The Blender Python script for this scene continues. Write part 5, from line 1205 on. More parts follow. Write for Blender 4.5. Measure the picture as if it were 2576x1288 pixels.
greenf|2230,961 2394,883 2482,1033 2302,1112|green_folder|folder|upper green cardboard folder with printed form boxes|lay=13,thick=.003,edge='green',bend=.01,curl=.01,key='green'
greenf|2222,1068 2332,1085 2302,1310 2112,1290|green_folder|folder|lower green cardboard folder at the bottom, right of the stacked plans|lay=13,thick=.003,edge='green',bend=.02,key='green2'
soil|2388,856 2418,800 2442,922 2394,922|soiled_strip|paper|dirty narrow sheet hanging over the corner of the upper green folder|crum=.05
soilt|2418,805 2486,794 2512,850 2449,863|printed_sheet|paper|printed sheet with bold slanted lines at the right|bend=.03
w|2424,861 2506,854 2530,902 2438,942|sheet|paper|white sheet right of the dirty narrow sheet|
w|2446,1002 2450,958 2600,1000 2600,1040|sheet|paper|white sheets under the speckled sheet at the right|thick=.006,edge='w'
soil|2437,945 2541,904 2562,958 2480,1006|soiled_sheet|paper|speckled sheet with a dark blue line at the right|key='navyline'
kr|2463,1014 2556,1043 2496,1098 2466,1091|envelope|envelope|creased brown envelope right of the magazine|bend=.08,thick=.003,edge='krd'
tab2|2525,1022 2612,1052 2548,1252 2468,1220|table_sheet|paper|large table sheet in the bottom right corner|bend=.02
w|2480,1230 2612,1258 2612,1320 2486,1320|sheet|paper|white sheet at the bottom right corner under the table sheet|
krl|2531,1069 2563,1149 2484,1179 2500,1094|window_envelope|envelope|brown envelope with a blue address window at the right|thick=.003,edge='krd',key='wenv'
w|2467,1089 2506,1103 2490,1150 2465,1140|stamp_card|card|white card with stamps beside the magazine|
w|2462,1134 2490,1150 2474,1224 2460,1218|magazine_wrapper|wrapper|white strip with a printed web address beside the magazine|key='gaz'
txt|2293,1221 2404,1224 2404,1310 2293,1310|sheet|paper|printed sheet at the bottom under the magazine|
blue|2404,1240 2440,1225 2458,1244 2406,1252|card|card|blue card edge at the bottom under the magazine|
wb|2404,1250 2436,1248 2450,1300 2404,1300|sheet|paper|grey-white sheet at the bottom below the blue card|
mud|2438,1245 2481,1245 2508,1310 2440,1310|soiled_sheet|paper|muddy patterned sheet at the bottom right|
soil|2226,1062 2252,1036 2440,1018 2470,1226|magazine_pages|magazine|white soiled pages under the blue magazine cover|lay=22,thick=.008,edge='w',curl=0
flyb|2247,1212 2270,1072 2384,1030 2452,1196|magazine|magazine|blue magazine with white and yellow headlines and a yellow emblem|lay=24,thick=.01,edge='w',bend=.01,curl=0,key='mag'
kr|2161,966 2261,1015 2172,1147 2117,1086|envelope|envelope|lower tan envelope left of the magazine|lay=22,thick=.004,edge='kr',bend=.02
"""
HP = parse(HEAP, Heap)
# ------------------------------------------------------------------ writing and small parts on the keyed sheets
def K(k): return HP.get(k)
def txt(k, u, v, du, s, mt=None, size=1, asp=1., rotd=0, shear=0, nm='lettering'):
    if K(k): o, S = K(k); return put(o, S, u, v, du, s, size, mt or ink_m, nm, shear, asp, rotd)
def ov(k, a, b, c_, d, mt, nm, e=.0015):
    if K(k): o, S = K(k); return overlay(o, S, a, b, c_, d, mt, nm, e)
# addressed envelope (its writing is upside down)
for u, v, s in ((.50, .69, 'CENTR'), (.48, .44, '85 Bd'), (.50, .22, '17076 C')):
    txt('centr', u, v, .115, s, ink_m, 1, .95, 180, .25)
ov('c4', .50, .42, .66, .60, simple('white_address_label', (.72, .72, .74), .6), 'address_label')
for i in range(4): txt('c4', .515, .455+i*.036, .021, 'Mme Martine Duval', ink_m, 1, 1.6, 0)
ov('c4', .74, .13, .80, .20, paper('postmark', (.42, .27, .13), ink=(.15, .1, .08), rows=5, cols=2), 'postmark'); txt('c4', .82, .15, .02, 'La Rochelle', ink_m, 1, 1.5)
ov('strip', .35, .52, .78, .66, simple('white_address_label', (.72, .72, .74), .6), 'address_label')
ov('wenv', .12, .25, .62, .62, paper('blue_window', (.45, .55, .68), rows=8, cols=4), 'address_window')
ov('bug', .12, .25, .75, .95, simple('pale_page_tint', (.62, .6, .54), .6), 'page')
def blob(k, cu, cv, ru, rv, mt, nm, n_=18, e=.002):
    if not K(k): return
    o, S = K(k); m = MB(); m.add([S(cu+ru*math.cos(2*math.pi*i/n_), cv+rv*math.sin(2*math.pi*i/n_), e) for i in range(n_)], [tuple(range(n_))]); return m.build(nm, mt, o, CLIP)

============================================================

Extract each line of the material exactly as it stands.

» Exercise solution:
The Blender Python script for this scene continues. Write part 5, from line 1205 on. More parts follow. Write for Blender 4.5. Measure the picture as if it were 2576x1288 pixels.
greenf|2230,961 2394,883 2482,1033 2302,1112|green_folder|folder|upper green cardboard folder with printed form boxes|lay=13,thick=.003,edge='green',bend=.01,curl=.01,key='green'
greenf|2222,1068 2332,1085 2302,1310 2112,1290|green_folder|folder|lower green cardboard folder at the bottom, right of the stacked plans|lay=13,thick=.003,edge='green',bend=.02,key='green2'
soil|2388,856 2418,800 2442,922 2394,922|soiled_strip|paper|dirty narrow sheet hanging over the corner of the upper green folder|crum=.05
soilt|2418,805 2486,794 2512,850 2449,863|printed_sheet|paper|printed sheet with bold slanted lines at the right|bend=.03
w|2424,861 2506,854 2530,902 2438,942|sheet|paper|white sheet right of the dirty narrow sheet|
w|2446,1002 2450,958 2600,1000 2600,1040|sheet|paper|white sheets under the speckled sheet at the right|thick=.006,edge='w'
soil|2437,945 2541,904 2562,958 2480,1006|soiled_sheet|paper|speckled sheet with a dark blue line at the right|key='navyline'
kr|2463,1014 2556,1043 2496,1098 2466,1091|envelope|envelope|creased brown envelope right of the magazine|bend=.08,thick=.003,edge='krd'
tab2|2525,1022 2612,1052 2548,1252 2468,1220|table_sheet|paper|large table sheet in the bottom right corner|bend=.02
w|2480,1230 2612,1258 2612,1320 2486,1320|sheet|paper|white sheet at the bottom right corner under the table sheet|
krl|2531,1069 2563,1149 2484,1179 2500,1094|window_envelope|envelope|brown envelope with a blue address window at the right|thick=.003,edge='krd',key='wenv'
w|2467,1089 2506,1103 2490,1150 2465,1140|stamp_card|card|white card with stamps beside the magazine|
w|2462,1134 2490,1150 2474,1224 2460,1218|magazine_wrapper|wrapper|white strip with a printed web address beside the magazine|key='gaz'
txt|2293,1221 2404,1224 2404,1310 2293,1310|sheet|paper|printed sheet at the bottom under the magazine|
blue|2404,1240 2440,1225 2458,1244 2406,1252|card|card|blue card edge at the bottom under the magazine|
wb|2404,1250 2436,1248 2450,1300 2404,1300|sheet|paper|grey-white sheet at the bottom below the blue card|
mud|2438,1245 2481,1245 2508,1310 2440,1310|soiled_sheet|paper|muddy patterned sheet at the bottom right|
soil|2226,1062 2252,1036 2440,1018 2470,1226|magazine_pages|magazine|white soiled pages under the blue magazine cover|lay=22,thick=.008,edge='w',curl=0
flyb|2247,1212 2270,1072 2384,1030 2452,1196|magazine|magazine|blue magazine with white and yellow headlines and a yellow emblem|lay=24,thick=.01,edge='w',bend=.01,curl=0,key='mag'
kr|2161,966 2261,1015 2172,1147 2117,1086|envelope|envelope|lower tan envelope left of the magazine|lay=22,thick=.004,edge='kr',bend=.02
"""
HP = parse(HEAP, Heap)
# ------------------------------------------------------------------ writing and small parts on the keyed sheets
def K(k): return HP.get(k)
def txt(k, u, v, du, s, mt=None, size=1, asp=1., rotd=0, shear=0, nm='lettering'):
    if K(k): o, S = K(k); return put(o, S, u, v, du, s, size, mt or ink_m, nm, shear, asp, rotd)
def ov(k, a, b, c_, d, mt, nm, e=.0015):
    if K(k): o, S = K(k); return overlay(o, S, a, b, c_, d, mt, nm, e)
# addressed envelope (its writing is upside down)
for u, v, s in ((.50, .69, 'CENTR'), (.48, .44, '85 Bd'), (.50, .22, '17076 C')):
    txt('centr', u, v, .115, s, ink_m, 1, .95, 180, .25)
ov('c4', .50, .42, .66, .60, simple('white_address_label', (.72, .72, .74), .6), 'address_label')
for i in range(4): txt('c4', .515, .455+i*.036, .021, 'Mme Martine Duval', ink_m, 1, 1.6, 0)
ov('c4', .74, .13, .80, .20, paper('postmark', (.42, .27, .13), ink=(.15, .1, .08), rows=5, cols=2), 'postmark'); txt('c4', .82, .15, .02, 'La Rochelle', ink_m, 1, 1.5)
ov('strip', .35, .52, .78, .66, simple('white_address_label', (.72, .72, .74), .6), 'address_label')
ov('wenv', .12, .25, .62, .62, paper('blue_window', (.45, .55, .68), rows=8, cols=4), 'address_window')
ov('bug', .12, .25, .75, .95, simple('pale_page_tint', (.62, .6, .54), .6), 'page')
def blob(k, cu, cv, ru, rv, mt, nm, n_=18, e=.002):
    if not K(k): return
    o, S = K(k); m = MB(); m.add([S(cu+ru*math.cos(2*math.pi*i/n_), cv+rv*math.sin(2*math.pi*i/n_), e) for i in range(n_)], [tuple(range(n_))]); return m.build(nm, mt, o, CLIP)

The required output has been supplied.